### To be done
Copy every line that mentions the word "scene".
## begin
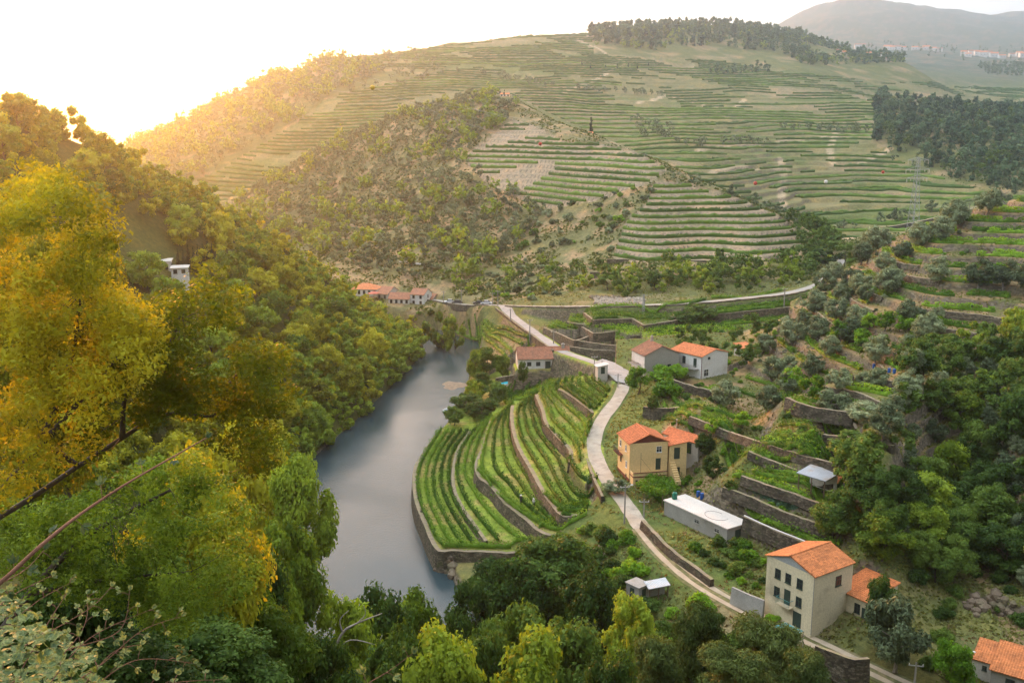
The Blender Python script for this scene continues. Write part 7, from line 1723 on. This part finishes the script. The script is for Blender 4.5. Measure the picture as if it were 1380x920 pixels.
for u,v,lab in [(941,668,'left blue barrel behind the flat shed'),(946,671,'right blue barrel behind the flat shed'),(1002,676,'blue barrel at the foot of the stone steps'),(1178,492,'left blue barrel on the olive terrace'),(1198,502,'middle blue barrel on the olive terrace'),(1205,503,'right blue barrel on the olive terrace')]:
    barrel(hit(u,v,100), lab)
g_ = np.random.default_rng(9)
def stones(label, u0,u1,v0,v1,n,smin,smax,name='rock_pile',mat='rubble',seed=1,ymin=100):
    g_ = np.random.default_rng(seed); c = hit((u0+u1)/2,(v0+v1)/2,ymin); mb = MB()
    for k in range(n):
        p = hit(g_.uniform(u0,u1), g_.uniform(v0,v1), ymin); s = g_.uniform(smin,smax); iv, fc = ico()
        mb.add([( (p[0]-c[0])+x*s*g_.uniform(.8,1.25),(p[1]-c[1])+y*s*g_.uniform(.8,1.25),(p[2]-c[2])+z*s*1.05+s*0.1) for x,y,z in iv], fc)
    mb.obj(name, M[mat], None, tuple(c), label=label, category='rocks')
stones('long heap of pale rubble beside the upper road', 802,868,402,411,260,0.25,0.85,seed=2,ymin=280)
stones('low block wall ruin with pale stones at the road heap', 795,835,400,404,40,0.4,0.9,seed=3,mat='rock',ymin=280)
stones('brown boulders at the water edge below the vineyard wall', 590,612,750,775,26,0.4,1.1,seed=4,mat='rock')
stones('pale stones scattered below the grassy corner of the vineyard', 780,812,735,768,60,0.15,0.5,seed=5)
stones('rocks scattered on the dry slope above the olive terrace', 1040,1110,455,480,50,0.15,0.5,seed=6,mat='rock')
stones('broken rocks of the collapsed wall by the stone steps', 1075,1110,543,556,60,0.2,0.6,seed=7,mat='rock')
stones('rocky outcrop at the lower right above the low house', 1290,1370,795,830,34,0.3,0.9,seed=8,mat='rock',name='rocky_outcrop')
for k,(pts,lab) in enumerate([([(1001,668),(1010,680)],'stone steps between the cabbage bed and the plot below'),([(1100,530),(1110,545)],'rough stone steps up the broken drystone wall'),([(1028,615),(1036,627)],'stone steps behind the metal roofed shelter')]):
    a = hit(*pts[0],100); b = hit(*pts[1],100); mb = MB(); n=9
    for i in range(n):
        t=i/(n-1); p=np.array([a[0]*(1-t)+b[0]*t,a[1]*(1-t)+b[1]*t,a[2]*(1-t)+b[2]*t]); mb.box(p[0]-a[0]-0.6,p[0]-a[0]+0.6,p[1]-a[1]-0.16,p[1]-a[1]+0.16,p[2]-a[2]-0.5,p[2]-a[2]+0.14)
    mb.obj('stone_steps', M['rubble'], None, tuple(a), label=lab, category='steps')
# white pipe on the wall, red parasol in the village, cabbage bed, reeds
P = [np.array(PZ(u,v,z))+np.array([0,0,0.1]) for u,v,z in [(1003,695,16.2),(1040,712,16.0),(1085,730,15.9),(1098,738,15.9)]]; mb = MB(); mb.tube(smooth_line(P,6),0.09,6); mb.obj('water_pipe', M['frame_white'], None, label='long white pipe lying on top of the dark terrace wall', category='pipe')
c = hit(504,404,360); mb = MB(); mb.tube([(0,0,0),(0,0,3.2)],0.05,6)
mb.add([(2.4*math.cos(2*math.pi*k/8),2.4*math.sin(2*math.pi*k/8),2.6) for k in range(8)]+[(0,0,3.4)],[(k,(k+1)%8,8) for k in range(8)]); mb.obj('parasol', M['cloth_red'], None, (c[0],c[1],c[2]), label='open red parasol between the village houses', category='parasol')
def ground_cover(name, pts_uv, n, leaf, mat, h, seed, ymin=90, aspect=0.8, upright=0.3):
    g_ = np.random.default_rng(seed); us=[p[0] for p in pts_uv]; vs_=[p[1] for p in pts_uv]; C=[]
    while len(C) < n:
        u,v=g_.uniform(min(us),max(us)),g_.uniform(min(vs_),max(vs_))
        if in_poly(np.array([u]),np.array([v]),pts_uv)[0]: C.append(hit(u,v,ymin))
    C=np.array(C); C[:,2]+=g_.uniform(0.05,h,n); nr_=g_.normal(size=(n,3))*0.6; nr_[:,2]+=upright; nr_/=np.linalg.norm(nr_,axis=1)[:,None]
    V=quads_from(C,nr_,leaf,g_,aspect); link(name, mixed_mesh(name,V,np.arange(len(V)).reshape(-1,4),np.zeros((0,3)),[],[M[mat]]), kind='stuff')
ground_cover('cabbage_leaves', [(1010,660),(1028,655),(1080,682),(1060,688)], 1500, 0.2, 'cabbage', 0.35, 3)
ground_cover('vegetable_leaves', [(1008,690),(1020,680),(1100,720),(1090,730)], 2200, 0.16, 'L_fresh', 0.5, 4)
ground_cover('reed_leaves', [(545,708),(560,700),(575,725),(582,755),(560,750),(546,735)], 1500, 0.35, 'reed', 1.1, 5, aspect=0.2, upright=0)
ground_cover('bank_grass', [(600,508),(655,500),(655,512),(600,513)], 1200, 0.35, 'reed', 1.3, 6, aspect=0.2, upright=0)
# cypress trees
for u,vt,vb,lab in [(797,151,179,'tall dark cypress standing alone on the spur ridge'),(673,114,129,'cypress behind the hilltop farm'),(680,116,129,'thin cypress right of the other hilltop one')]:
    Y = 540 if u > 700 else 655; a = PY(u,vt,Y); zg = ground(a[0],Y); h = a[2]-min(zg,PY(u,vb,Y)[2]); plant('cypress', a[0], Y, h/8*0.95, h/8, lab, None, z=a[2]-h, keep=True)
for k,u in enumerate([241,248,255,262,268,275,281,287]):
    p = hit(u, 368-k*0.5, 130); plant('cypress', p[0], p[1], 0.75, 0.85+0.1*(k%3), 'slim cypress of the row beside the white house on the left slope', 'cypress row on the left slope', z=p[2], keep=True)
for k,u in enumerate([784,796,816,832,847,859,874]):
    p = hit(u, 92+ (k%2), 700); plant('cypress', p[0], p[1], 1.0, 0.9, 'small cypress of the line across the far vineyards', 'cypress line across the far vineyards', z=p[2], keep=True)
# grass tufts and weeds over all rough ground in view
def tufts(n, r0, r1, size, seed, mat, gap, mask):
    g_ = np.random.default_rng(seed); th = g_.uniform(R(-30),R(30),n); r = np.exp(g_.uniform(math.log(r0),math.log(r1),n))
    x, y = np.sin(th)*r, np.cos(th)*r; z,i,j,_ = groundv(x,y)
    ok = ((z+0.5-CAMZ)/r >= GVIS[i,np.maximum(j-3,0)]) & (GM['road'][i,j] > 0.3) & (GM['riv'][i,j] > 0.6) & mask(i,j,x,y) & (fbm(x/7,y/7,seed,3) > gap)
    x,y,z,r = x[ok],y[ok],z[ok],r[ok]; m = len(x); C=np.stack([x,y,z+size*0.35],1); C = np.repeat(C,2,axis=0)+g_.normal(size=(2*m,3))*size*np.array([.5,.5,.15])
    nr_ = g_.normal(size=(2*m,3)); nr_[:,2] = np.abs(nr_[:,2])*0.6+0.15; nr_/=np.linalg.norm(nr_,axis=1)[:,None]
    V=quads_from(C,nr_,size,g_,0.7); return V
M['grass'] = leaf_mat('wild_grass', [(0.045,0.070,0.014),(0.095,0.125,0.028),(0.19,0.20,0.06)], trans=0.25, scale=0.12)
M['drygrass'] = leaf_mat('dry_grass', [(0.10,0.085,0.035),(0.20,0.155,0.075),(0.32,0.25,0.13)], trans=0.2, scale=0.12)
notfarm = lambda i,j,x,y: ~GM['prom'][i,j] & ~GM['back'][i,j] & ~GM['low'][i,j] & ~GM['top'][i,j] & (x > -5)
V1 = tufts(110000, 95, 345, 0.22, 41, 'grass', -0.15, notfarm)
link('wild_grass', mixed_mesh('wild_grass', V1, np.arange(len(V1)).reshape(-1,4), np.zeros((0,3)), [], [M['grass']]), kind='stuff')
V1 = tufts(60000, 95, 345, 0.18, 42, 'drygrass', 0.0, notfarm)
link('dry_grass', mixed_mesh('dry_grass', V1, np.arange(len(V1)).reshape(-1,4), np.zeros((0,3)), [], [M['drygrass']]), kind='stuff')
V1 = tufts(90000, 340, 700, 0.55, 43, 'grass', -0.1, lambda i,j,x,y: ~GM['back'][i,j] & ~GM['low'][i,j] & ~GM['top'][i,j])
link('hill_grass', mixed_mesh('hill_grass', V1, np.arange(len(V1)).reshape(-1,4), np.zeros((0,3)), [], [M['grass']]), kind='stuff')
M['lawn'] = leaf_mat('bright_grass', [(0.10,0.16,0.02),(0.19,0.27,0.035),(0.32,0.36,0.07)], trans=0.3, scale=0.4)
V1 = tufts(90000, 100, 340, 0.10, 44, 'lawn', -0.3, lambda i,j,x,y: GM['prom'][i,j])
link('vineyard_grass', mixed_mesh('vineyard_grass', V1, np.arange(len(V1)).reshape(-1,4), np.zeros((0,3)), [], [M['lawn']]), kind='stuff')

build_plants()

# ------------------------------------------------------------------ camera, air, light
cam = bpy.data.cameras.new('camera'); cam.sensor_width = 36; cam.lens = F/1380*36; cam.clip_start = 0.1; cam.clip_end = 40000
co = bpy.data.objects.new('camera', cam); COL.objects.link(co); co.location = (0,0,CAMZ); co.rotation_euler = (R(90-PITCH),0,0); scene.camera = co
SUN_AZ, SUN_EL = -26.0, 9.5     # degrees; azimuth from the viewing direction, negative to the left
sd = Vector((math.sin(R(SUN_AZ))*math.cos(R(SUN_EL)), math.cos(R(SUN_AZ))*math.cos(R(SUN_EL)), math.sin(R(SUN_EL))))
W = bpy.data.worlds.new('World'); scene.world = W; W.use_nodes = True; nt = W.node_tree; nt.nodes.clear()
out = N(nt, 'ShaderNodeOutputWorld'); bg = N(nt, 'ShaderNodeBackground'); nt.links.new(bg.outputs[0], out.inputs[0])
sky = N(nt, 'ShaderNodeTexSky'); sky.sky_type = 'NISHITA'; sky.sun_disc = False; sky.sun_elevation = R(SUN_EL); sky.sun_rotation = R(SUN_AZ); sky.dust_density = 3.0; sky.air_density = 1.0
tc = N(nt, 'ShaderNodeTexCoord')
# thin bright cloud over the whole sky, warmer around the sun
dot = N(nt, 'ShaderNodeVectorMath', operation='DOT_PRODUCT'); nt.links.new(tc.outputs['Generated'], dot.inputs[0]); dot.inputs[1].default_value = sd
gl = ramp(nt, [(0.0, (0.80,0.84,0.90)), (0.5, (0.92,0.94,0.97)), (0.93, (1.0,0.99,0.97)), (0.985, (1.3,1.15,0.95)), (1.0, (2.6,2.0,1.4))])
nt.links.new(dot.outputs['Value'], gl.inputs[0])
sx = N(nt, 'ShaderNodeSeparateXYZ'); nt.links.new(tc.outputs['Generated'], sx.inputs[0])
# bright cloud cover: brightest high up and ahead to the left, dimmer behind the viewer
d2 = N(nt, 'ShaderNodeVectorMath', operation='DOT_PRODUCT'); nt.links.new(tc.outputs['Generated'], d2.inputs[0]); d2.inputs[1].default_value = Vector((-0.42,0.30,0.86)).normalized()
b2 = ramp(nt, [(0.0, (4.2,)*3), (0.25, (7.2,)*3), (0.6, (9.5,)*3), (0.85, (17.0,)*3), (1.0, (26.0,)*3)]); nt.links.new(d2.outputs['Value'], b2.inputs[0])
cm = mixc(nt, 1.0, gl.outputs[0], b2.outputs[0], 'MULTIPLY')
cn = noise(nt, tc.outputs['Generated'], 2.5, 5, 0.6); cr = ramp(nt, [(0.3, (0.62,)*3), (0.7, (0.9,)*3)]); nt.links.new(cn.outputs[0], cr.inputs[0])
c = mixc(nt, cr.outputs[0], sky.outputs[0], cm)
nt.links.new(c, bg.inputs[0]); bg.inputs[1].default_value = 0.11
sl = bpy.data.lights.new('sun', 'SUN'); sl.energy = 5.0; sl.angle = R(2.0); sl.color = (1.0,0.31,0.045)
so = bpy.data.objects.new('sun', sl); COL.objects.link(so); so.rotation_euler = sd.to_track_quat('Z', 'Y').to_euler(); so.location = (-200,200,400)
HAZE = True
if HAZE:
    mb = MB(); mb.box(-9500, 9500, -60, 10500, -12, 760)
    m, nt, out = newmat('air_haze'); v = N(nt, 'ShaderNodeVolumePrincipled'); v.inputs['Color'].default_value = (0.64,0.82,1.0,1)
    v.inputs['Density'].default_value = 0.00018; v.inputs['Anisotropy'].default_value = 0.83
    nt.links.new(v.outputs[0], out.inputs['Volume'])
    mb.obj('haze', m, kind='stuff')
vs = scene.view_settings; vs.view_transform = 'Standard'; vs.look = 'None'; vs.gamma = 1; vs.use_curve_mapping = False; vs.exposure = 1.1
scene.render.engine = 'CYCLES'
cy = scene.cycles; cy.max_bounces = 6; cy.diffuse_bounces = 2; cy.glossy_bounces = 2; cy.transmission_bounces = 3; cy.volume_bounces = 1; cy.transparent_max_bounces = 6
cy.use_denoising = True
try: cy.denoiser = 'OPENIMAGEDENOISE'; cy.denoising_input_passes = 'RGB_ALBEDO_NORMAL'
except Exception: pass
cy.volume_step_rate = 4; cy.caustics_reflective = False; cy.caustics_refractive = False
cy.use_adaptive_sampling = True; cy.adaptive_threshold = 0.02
## end
### Complete response
The Blender Python script for this scene continues. Write part 7, from line 1723 on. This part finishes the script. The script is for Blender 4.5. Measure the picture as if it were 1380x920 pixels.
co = bpy.data.objects.new('camera', cam); COL.objects.link(co); co.location = (0,0,CAMZ); co.rotation_euler = (R(90-PITCH),0,0); scene.camera = co
W = bpy.data.worlds.new('World'); scene.world = W; W.use_nodes = True; nt = W.node_tree; nt.nodes.clear()
vs = scene.view_settings; vs.view_transform = 'Standard'; vs.look = 'None'; vs.gamma = 1; vs.use_curve_mapping = False; vs.exposure = 1.1
scene.render.engine = 'CYCLES'
cy = scene.cycles; cy.max_bounces = 6; cy.diffuse_bounces = 2; cy.glossy_bounces = 2; cy.transmission_bounces = 3; cy.volume_bounces = 1; cy.transparent_max_bounces = 6